How to get back on track after you mess up?

We all make mistakes every day. None of us are perfect. Sometimes, we do things we would prefer not do unintentionally and unknowingly. Other times, it is because we are distracted or even tired – busy being busy – and we mishandle a situation. Others, it is because of lack of planning or foresight. Or it may have been intended but without seriously considering the consequences.  

Some of our transgressions are bigger and others are smaller.  Sometimes we realise immediately. Others, there is a delayed reaction and it is on reflection or after feedback we realise the error of our ways. Sometimes we err in routine matters and others it happens when we take on a new project or are confronted with a new life challenge.  

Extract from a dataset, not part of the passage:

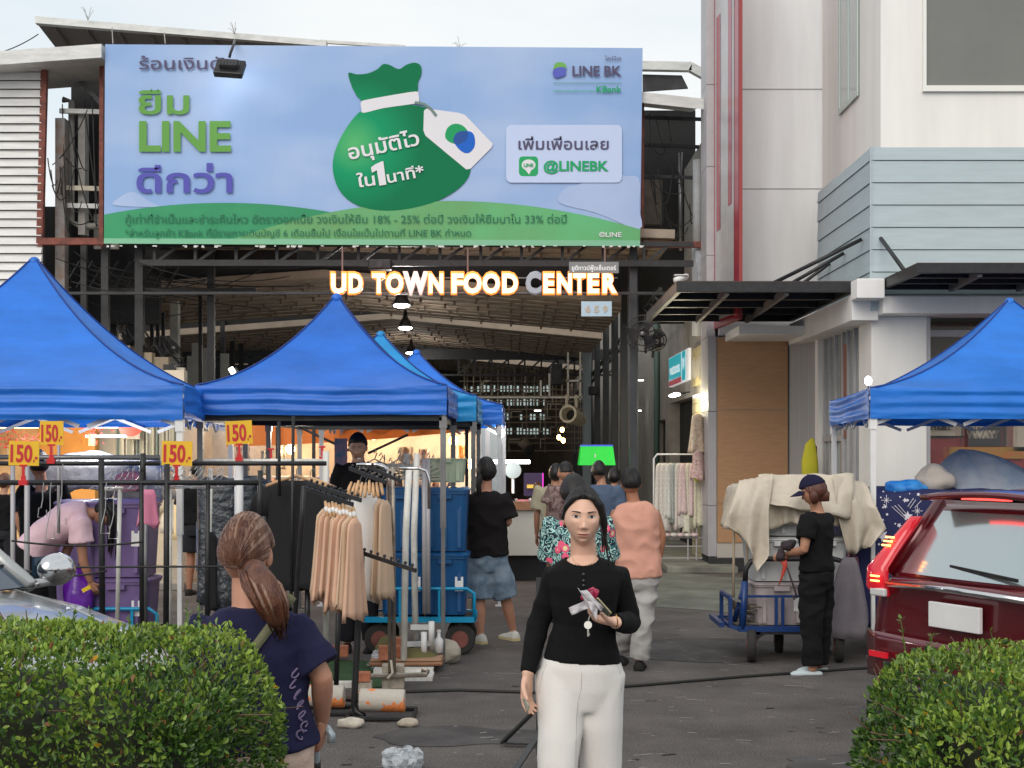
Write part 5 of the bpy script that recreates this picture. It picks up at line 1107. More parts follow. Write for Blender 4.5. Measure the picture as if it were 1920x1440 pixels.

There are many variations, but the reality is that we all err. Even when we do everything right and with good intention an unsatisfactory outcome can result. We are more inclined to make mistakes when tired or over busy, so try and minimize unnecessary activities.   

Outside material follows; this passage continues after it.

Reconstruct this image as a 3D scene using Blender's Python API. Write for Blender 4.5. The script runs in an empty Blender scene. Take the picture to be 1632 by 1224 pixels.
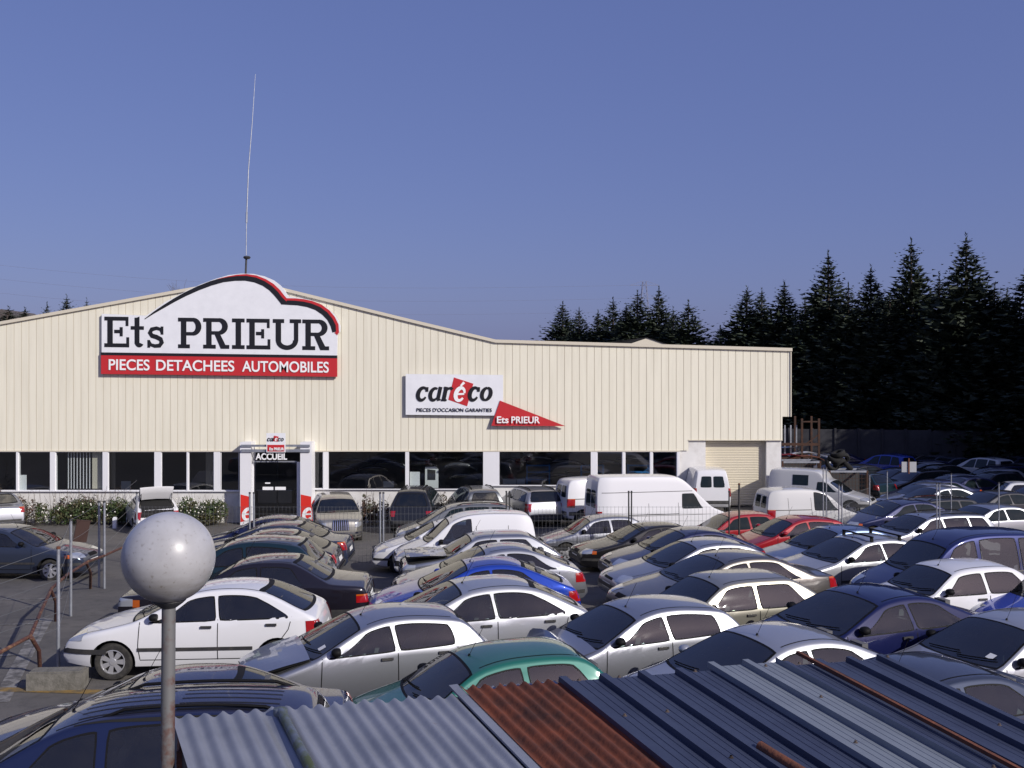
import bpy, bmesh, math, random
from mathutils import Vector, Matrix
from mathutils.bvhtree import BVHTree
R = math.radians
random.seed(7)
scene = bpy.context.scene
COL = scene.collection

# ------------------------------------------------------------------ camera
F = 1650.0; HC = 4.84; VH = 607.0; UC = 816.0
cam = bpy.data.cameras.new('camera'); camo = bpy.data.objects.new('camera', cam); COL.objects.link(camo)
camo.location = (0, 0, HC); camo.rotation_euler = (R(90), 0, 0)
cam.sensor_width = 36; cam.lens = 36 * F / 1632; cam.shift_y = -5 / 1632
cam.clip_start = 0.05; cam.clip_end = 4000
scene.camera = camo
# ------------------------------------------------------------------ world and sun
SUN_EL = 30.0; SUN_AZ = 47.0      # azimuth measured from straight behind the camera towards its right
w = bpy.data.worlds.new('World'); scene.world = w; w.use_nodes = True
nt = w.node_tree; nt.nodes.clear()
sky = nt.nodes.new('ShaderNodeTexSky'); sky.sky_type = 'NISHITA'; sky.sun_disc = False
sky.sun_elevation = R(SUN_EL); sky.sun_rotation = R(180 - SUN_AZ)
sky.air_density = 1.0; sky.dust_density = 2.0; sky.ozone_density = 3.0; sky.altitude = 100
tint = nt.nodes.new('ShaderNodeMix'); tint.data_type = 'RGBA'; tint.blend_type = 'MULTIPLY'
tint.inputs[0].default_value = 1.0; tint.inputs[7].default_value = (1.04, 0.88, 1.02, 1)
bg = nt.nodes.new('ShaderNodeBackground'); bg.inputs[1].default_value = 0.112
out = nt.nodes.new('ShaderNodeOutputWorld')
nt.links.new(sky.outputs[0], tint.inputs[6]); haz = nt.nodes.new('ShaderNodeMix'); haz.data_type = 'RGBA'; haz.inputs[0].default_value = 0.63; haz.inputs[7].default_value = (0.92, 1.30, 3.55, 1)
nt.links.new(tint.outputs[2], haz.inputs[6]); nt.links.new(haz.outputs[2], bg.inputs[0]); nt.links.new(bg.outputs[0], out.inputs[0])
sun = bpy.data.lights.new('sun', 'SUN'); sun.energy = 4.2; sun.angle = R(0.5); sun.color = (1, 0.95, 0.88)
suno = bpy.data.objects.new('sun', sun); COL.objects.link(suno)
sd = Vector((math.sin(R(SUN_AZ)) * math.cos(R(SUN_EL)), -math.cos(R(SUN_AZ)) * math.cos(R(SUN_EL)), math.sin(R(SUN_EL))))
suno.rotation_euler = sd.to_track_quat('Z', 'Y').to_euler(); suno.location = (20, -20, 40)
vs = scene.view_settings; scene.display_settings.display_device = 'sRGB'
vs.view_transform = 'Standard'; vs.look = 'None'; vs.exposure = 0.0; vs.gamma = 1; vs.use_curve_mapping = False
scene.cycles.max_bounces = 6; scene.cycles.transparent_max_bounces = 8

# ------------------------------------------------------------------ helpers
def sstep(a, b, x):
    t = max(0.0, min(1.0, (x - a) / (b - a))); return t * t * (3 - 2 * t)
def ground_z(x, y):
    m = sstep(6, 12, x); yy = max(0.0, min(y, 90) - 20)
    fall = -1.05 * sstep(16, 43, y) * (1 - m) - 1.5 * (1 - math.exp(-yy / 20)) * m
    rise = max(0.0, min(0.66, 0.04 * (x + 6))) * (1 - sstep(12, 16, x)) * sstep(34, 43, y)
    return fall + rise
def at(u, v, d):                        # photograph pixel at a depth
    return Vector(((u - UC) / F * d, d, HC + (VH - v) / F * d))
def on_z(u, v, z=0.0):                  # photograph pixel on a height above the ground
    g = 0.0
    for _ in range(8):
        t = (HC - z - g) * F / (v - VH); p = at(u, v, t); g = ground_z(p.x, p.y)
    return p

def tag(o, label=None, cat=None, group=None, kind=None):
    if label: o['label'] = label
    if cat: o['category'] = cat
    if group: o['group'] = group
    if kind: o['kind'] = kind
    return o
def empty(name, loc=(0, 0, 0), rz=0.0, sc=1.0):
    o = bpy.data.objects.new(name, None); COL.objects.link(o)
    o.empty_display_size = 0.3
    o.location = loc; o.rotation_euler = (0, 0, rz); o.scale = (sc, sc, sc); return o

class MB:
    def __init__(s): s.v = []; s.f = []; s.m = []
    def add(s, vs, fs, m=0):
        b = len(s.v); s.v += [tuple(p) for p in vs]
        for f in fs: s.f.append(tuple(i + b for i in f)); s.m.append(m)
    def quad(s, a, b, c, d, m=0): s.add([a, b, c, d], [(0, 1, 2, 3)], m)
    def box(s, x0, x1, y0, y1, z0, z1, m=0):
        s.add([(x0,y0,z0),(x1,y0,z0),(x1,y1,z0),(x0,y1,z0),(x0,y0,z1),(x1,y0,z1),(x1,y1,z1),(x0,y1,z1)],
              [(0,3,2,1),(4,5,6,7),(0,1,5,4),(1,2,6,5),(2,3,7,6),(3,0,4,7)], m)
    def grid(s, rows, m=0, flip=False):
        n = len(rows[0]); vs = [p for r in rows for p in r]; fs = []
        for i in range(len(rows) - 1):
            for j in range(n - 1):
                q = (i*n+j, i*n+j+1, (i+1)*n+j+1, (i+1)*n+j)
                fs.append(q[::-1] if flip else q)
        s.add(vs, fs, m)
    def tube(s, pts, r, n=6, m=0, caps=True):
        pts = [Vector(p) for p in pts]; rows = []
        rs = r if isinstance(r, (list, tuple)) else [r] * len(pts)
        up = Vector((0, 0, 1))
        for i, p in enumerate(pts):
            d = (pts[min(i+1, len(pts)-1)] - pts[max(i-1, 0)]).normalized()
            a = d.cross(up) if abs(d.z) < .95 else d.cross(Vector((1, 0, 0)))
            a.normalize(); b = a.cross(d)
            rows.append([p + (a * math.cos(k*2*math.pi/n) + b * math.sin(k*2*math.pi/n)) * rs[i] for k in range(n)])
        b0 = len(s.v); L = len(pts)
        fs = [(i*n+k, i*n+(k+1) % n, (i+1)*n+(k+1) % n, (i+1)*n+k) for i in range(L-1) for k in range(n)]
        if caps: fs += [tuple(range(n))[::-1], tuple((L-1)*n+k for k in range(n))]
        s.add([p for r_ in rows for p in r_], fs, m)
    def bar(s, a, b, w, h, m=0):        # rectangular bar from a to b
        a = Vector(a); b = Vector(b); d = (b - a).normalized()
        x = d.cross(Vector((0, 0, 1))) if abs(d.z) < .95 else Vector((1, 0, 0))
        x.normalize(); y = x.cross(d); x *= w/2; y *= h/2
        s.add([a-x-y, a+x-y, a+x+y, a-x+y, b-x-y, b+x-y, b+x+y, b-x+y],
              [(0,1,2,3),(7,6,5,4),(0,4,5,1),(1,5,6,2),(2,6,7,3),(3,7,4,0)], m)
    def lathe(s, prof, n=24, m=0, axis='z', c=(0, 0, 0)):
        rows = []
        for r, h in prof:
            row = []
            for k in range(n):
                a = 2*math.pi*k/n; x, y = r*math.cos(a), r*math.sin(a)
                p = (x, y, h) if axis == 'z' else (x, h, y)
                row.append((p[0]+c[0], p[1]+c[1], p[2]+c[2]))
            rows.append(row)
        fs = [(i*n+k, i*n+(k+1) % n, (i+1)*n+(k+1) % n, (i+1)*n+k) for i in range(len(prof)-1) for k in range(n)]
        s.add([p for r_ in rows for p in r_], fs, m)
    def prism(s, poly, y0, y1, m=0):    # polygon in x,z between two depths
        n = len(poly)
        s.add([(x, y0, z) for x, z in poly] + [(x, y1, z) for x, z in poly],
              [tuple(range(n)), tuple(range(n, 2*n))[::-1]] + [(i, i+n, (i+1) % n + n, (i+1) % n) for i in range(n)], m)
    def mesh(s, name, mats, smooth=None):
        me = bpy.data.meshes.new(name); me.from_pydata(s.v, [], s.f)
        for m in mats: me.materials.append(m)
        if len(mats) > 1: me.polygons.foreach_set('material_index', s.m)
        bm = bmesh.new(); bm.from_mesh(me)
        if smooth == 'patch': bmesh.ops.remove_doubles(bm, verts=bm.verts, dist=2e-5)
        elif smooth != 'raw': bmesh.ops.recalc_face_normals(bm, faces=bm.faces)
        bm.to_mesh(me); bm.free()
        if smooth == 'patch': smooth = 60
        if smooth and smooth != 'raw':
            me.polygons.foreach_set('use_smooth', [True]*len(me.polygons)); me.set_sharp_from_angle(angle=R(smooth))
        me.update(); return me
    def build(s, name, mats, parent=None, smooth=None):
        if not isinstance(mats, (list, tuple)): mats = [mats]
        o = bpy.data.objects.new(name, s.mesh(name, mats, smooth)); COL.objects.link(o)
        if parent: o.parent = parent
        return o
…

When things happen in life, we can become bitter, better or broken. When we learn, we always choose better. Our past mistakes have brought us to where we are now and often enable us to go through doors that bring us to better things and greater happiness that the usual route might have.   

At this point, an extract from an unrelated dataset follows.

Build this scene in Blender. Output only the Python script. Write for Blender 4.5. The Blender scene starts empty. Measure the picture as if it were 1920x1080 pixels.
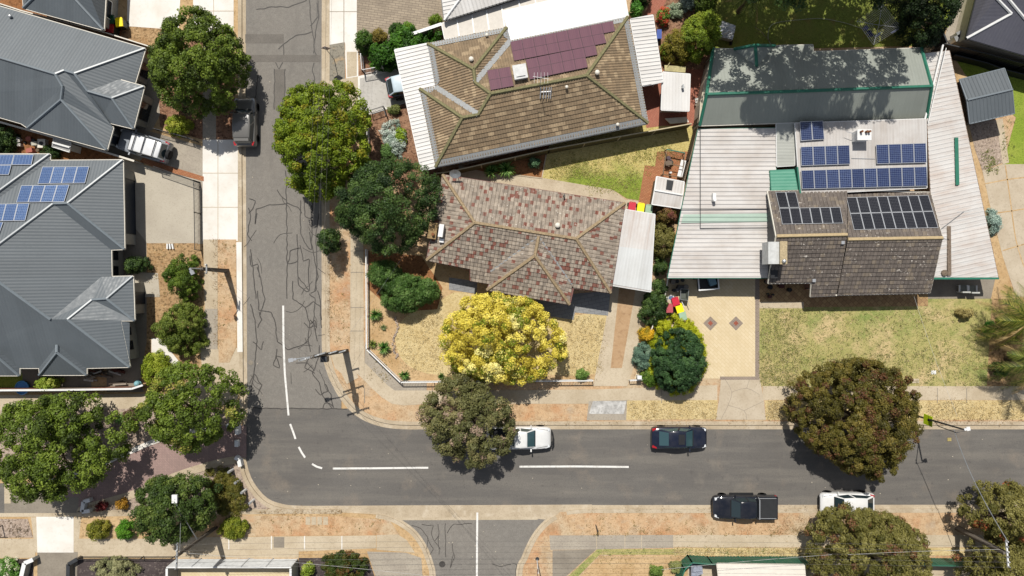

I asked five smart, wise people I know what they do when they mess up and have combined the best of what they said:

  1. Sit down and reflect where it went wrong. Look at the situation and yourself with compassion, kindness and curiosity. That way you will be able to identify the learnings for next time.  Analyze the circumstances and events leading up to it. Usually a mistake is the product of a combination of things rather than the result of one thing.  
  2. Acknowledge the error to yourself and accept you are not perfect – just like everyone else. ‘I am not super human’.  
  3. NO GUILT and no self-persecution. LEARN from what happened and plan how to avoid the mistake next time. When we feel guilt and shame, the parts of the brain responsible for growth and learning shut down so we lose the opportunity to learn the lesson and condemn ourselves to making the same mistake in the future – ultimately achieving the opposite of what we want and paving the way for future guilt. When we know better, we do better.  
  4. Ask yourself what you feel would have been the best thing to do so you are better prepared in case something similar happens again. 
  5. Make amends if you can and the situation warrants and permits. Taking responsibility for what you have done transforms your inner landscape and helps the learning stick. For the most part, people will appreciate and respect you taking responsibility and it can often strengthen a relationship as people see you are someone with high personal integrity. Even if they don’t fully understand, taking responsibility means you have learned your lesson and helps you move on and shift your perspective.  
  6. Let it go. Do something to clear your head and get engaged in something else.  
  7. It would be even better if you could learn to learn from other’s mistakes!

While messing up is uncomfortable, the biggest mistake is to not try or do nothing. 

As Theodore Roosevelt said: ‘In any moment of decision, the best thing you can do is the right thing, the next best thing is the wrong thing, and the worst thing you can do is nothing’.